_INFORMATION PROVIDED_.
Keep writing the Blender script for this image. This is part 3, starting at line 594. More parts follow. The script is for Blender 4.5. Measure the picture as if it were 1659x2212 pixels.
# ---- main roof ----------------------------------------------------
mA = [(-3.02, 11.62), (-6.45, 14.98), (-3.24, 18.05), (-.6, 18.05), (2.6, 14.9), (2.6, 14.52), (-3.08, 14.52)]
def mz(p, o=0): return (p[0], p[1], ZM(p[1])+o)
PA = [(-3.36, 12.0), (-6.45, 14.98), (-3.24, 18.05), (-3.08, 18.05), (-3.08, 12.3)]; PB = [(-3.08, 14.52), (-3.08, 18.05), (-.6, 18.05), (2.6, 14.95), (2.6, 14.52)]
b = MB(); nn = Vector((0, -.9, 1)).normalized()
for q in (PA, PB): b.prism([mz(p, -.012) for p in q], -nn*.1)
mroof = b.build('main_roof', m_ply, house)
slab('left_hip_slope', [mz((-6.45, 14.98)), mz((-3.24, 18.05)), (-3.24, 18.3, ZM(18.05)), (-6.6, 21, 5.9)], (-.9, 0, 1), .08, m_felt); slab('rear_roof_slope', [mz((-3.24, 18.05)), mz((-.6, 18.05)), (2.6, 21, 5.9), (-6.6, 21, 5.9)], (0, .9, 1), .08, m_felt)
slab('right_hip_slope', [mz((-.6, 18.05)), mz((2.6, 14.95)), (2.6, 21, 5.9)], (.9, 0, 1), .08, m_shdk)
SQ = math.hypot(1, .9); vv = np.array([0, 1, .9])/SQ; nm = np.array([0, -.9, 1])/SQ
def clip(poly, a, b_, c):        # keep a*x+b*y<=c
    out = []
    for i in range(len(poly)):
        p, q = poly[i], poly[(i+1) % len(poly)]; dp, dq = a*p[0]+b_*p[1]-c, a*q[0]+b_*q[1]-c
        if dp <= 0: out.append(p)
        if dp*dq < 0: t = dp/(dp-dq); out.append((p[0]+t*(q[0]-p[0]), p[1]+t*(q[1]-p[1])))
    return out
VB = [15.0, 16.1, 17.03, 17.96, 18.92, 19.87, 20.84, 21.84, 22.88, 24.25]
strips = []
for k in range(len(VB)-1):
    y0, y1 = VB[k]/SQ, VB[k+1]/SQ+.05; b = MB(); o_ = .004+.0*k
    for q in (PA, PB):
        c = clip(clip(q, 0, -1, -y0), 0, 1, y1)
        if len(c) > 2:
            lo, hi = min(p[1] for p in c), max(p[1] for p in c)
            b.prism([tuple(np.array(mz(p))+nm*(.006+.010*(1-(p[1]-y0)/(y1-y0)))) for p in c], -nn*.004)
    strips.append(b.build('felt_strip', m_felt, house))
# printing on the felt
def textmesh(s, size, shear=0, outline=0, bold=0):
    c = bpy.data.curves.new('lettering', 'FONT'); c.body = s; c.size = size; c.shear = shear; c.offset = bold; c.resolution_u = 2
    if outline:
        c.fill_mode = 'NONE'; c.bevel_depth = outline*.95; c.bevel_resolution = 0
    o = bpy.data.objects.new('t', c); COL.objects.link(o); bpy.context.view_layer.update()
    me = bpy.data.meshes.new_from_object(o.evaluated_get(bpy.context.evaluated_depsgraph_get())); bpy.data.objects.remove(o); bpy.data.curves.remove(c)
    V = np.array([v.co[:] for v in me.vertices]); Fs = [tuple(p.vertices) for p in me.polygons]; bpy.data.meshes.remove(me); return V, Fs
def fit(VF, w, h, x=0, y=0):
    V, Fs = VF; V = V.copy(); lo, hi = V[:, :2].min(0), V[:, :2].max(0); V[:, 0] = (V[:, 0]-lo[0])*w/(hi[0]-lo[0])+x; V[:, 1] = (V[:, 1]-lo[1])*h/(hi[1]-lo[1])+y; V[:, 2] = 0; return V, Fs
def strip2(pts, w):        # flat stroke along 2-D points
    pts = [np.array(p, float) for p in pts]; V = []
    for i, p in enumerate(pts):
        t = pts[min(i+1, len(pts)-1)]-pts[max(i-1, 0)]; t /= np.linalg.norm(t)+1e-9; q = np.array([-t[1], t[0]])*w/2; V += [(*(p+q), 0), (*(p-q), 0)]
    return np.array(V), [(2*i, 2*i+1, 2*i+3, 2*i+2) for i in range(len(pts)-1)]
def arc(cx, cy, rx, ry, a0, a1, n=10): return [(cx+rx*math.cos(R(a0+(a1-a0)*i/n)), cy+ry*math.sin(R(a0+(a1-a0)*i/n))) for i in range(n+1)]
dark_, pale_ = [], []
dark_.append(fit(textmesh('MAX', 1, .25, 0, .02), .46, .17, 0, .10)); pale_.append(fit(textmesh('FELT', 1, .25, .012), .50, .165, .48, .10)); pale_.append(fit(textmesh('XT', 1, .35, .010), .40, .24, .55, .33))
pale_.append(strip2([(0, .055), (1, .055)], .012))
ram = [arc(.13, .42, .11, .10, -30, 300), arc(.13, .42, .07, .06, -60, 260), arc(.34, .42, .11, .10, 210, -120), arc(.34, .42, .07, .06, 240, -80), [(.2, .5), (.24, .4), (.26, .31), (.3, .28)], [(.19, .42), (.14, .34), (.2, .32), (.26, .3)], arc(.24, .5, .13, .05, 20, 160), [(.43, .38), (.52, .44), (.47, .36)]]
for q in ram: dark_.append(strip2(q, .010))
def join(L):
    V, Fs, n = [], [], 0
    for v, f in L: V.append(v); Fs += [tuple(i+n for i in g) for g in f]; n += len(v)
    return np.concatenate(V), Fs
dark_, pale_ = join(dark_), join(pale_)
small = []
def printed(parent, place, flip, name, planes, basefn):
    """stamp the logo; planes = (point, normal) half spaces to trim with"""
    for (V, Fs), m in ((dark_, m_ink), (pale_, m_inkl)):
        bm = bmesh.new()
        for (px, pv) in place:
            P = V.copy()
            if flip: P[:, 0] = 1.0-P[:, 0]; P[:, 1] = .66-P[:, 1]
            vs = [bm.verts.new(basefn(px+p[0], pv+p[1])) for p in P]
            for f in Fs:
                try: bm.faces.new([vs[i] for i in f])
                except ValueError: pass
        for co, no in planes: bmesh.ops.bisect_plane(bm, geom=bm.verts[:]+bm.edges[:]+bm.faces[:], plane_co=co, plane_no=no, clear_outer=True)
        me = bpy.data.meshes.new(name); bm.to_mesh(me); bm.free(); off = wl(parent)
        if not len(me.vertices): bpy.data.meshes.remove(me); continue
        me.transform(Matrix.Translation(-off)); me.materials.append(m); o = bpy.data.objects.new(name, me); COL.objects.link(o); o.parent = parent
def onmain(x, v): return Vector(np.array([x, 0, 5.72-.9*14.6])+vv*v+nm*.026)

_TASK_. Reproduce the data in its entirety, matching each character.

_IN RESPONSE_.
Keep writing the Blender script for this image. This is part 3, starting at line 594. More parts follow. The script is for Blender 4.5. Measure the picture as if it were 1659x2212 pixels.
# ---- main roof ----------------------------------------------------
mA = [(-3.02, 11.62), (-6.45, 14.98), (-3.24, 18.05), (-.6, 18.05), (2.6, 14.9), (2.6, 14.52), (-3.08, 14.52)]
def mz(p, o=0): return (p[0], p[1], ZM(p[1])+o)
PA = [(-3.36, 12.0), (-6.45, 14.98), (-3.24, 18.05), (-3.08, 18.05), (-3.08, 12.3)]; PB = [(-3.08, 14.52), (-3.08, 18.05), (-.6, 18.05), (2.6, 14.95), (2.6, 14.52)]
b = MB(); nn = Vector((0, -.9, 1)).normalized()
for q in (PA, PB): b.prism([mz(p, -.012) for p in q], -nn*.1)
mroof = b.build('main_roof', m_ply, house)
slab('left_hip_slope', [mz((-6.45, 14.98)), mz((-3.24, 18.05)), (-3.24, 18.3, ZM(18.05)), (-6.6, 21, 5.9)], (-.9, 0, 1), .08, m_felt); slab('rear_roof_slope', [mz((-3.24, 18.05)), mz((-.6, 18.05)), (2.6, 21, 5.9), (-6.6, 21, 5.9)], (0, .9, 1), .08, m_felt)
slab('right_hip_slope', [mz((-.6, 18.05)), mz((2.6, 14.95)), (2.6, 21, 5.9)], (.9, 0, 1), .08, m_shdk)
SQ = math.hypot(1, .9); vv = np.array([0, 1, .9])/SQ; nm = np.array([0, -.9, 1])/SQ
def clip(poly, a, b_, c):        # keep a*x+b*y<=c
    out = []
    for i in range(len(poly)):
        p, q = poly[i], poly[(i+1) % len(poly)]; dp, dq = a*p[0]+b_*p[1]-c, a*q[0]+b_*q[1]-c
        if dp <= 0: out.append(p)
        if dp*dq < 0: t = dp/(dp-dq); out.append((p[0]+t*(q[0]-p[0]), p[1]+t*(q[1]-p[1])))
    return out
VB = [15.0, 16.1, 17.03, 17.96, 18.92, 19.87, 20.84, 21.84, 22.88, 24.25]
strips = []
for k in range(len(VB)-1):
    y0, y1 = VB[k]/SQ, VB[k+1]/SQ+.05; b = MB(); o_ = .004+.0*k
    for q in (PA, PB):
        c = clip(clip(q, 0, -1, -y0), 0, 1, y1)
        if len(c) > 2:
            lo, hi = min(p[1] for p in c), max(p[1] for p in c)
            b.prism([tuple(np.array(mz(p))+nm*(.006+.010*(1-(p[1]-y0)/(y1-y0)))) for p in c], -nn*.004)
    strips.append(b.build('felt_strip', m_felt, house))
# printing on the felt
def textmesh(s, size, shear=0, outline=0, bold=0):
    c = bpy.data.curves.new('lettering', 'FONT'); c.body = s; c.size = size; c.shear = shear; c.offset = bold; c.resolution_u = 2
    if outline:
        c.fill_mode = 'NONE'; c.bevel_depth = outline*.95; c.bevel_resolution = 0
    o = bpy.data.objects.new('t', c); COL.objects.link(o); bpy.context.view_layer.update()
    me = bpy.data.meshes.new_from_object(o.evaluated_get(bpy.context.evaluated_depsgraph_get())); bpy.data.objects.remove(o); bpy.data.curves.remove(c)
    V = np.array([v.co[:] for v in me.vertices]); Fs = [tuple(p.vertices) for p in me.polygons]; bpy.data.meshes.remove(me); return V, Fs
def fit(VF, w, h, x=0, y=0):
    V, Fs = VF; V = V.copy(); lo, hi = V[:, :2].min(0), V[:, :2].max(0); V[:, 0] = (V[:, 0]-lo[0])*w/(hi[0]-lo[0])+x; V[:, 1] = (V[:, 1]-lo[1])*h/(hi[1]-lo[1])+y; V[:, 2] = 0; return V, Fs
def strip2(pts, w):        # flat stroke along 2-D points
    pts = [np.array(p, float) for p in pts]; V = []
    for i, p in enumerate(pts):
        t = pts[min(i+1, len(pts)-1)]-pts[max(i-1, 0)]; t /= np.linalg.norm(t)+1e-9; q = np.array([-t[1], t[0]])*w/2; V += [(*(p+q), 0), (*(p-q), 0)]
    return np.array(V), [(2*i, 2*i+1, 2*i+3, 2*i+2) for i in range(len(pts)-1)]
def arc(cx, cy, rx, ry, a0, a1, n=10): return [(cx+rx*math.cos(R(a0+(a1-a0)*i/n)), cy+ry*math.sin(R(a0+(a1-a0)*i/n))) for i in range(n+1)]
dark_, pale_ = [], []
dark_.append(fit(textmesh('MAX', 1, .25, 0, .02), .46, .17, 0, .10)); pale_.append(fit(textmesh('FELT', 1, .25, .012), .50, .165, .48, .10)); pale_.append(fit(textmesh('XT', 1, .35, .010), .40, .24, .55, .33))
pale_.append(strip2([(0, .055), (1, .055)], .012))
ram = [arc(.13, .42, .11, .10, -30, 300), arc(.13, .42, .07, .06, -60, 260), arc(.34, .42, .11, .10, 210, -120), arc(.34, .42, .07, .06, 240, -80), [(.2, .5), (.24, .4), (.26, .31), (.3, .28)], [(.19, .42), (.14, .34), (.2, .32), (.26, .3)], arc(.24, .5, .13, .05, 20, 160), [(.43, .38), (.52, .44), (.47, .36)]]
for q in ram: dark_.append(strip2(q, .010))
def join(L):
    V, Fs, n = [], [], 0
    for v, f in L: V.append(v); Fs += [tuple(i+n for i in g) for g in f]; n += len(v)
    return np.concatenate(V), Fs
dark_, pale_ = join(dark_), join(pale_)
small = []
def printed(parent, place, flip, name, planes, basefn):
    """stamp the logo; planes = (point, normal) half spaces to trim with"""
    for (V, Fs), m in ((dark_, m_ink), (pale_, m_inkl)):
        bm = bmesh.new()
        for (px, pv) in place:
            P = V.copy()
            if flip: P[:, 0] = 1.0-P[:, 0]; P[:, 1] = .66-P[:, 1]
            vs = [bm.verts.new(basefn(px+p[0], pv+p[1])) for p in P]
            for f in Fs:
                try: bm.faces.new([vs[i] for i in f])
                except ValueError: pass
        for co, no in planes: bmesh.ops.bisect_plane(bm, geom=bm.verts[:]+bm.edges[:]+bm.faces[:], plane_co=co, plane_no=no, clear_outer=True)
        me = bpy.data.meshes.new(name); bm.to_mesh(me); bm.free(); off = wl(parent)
        if not len(me.vertices): bpy.data.meshes.remove(me); continue
        me.transform(Matrix.Translation(-off)); me.materials.append(m); o = bpy.data.objects.new(name, me); COL.objects.link(o); o.parent = parent
def onmain(x, v): return Vector(np.array([x, 0, 5.72-.9*14.6])+vv*v+nm*.026)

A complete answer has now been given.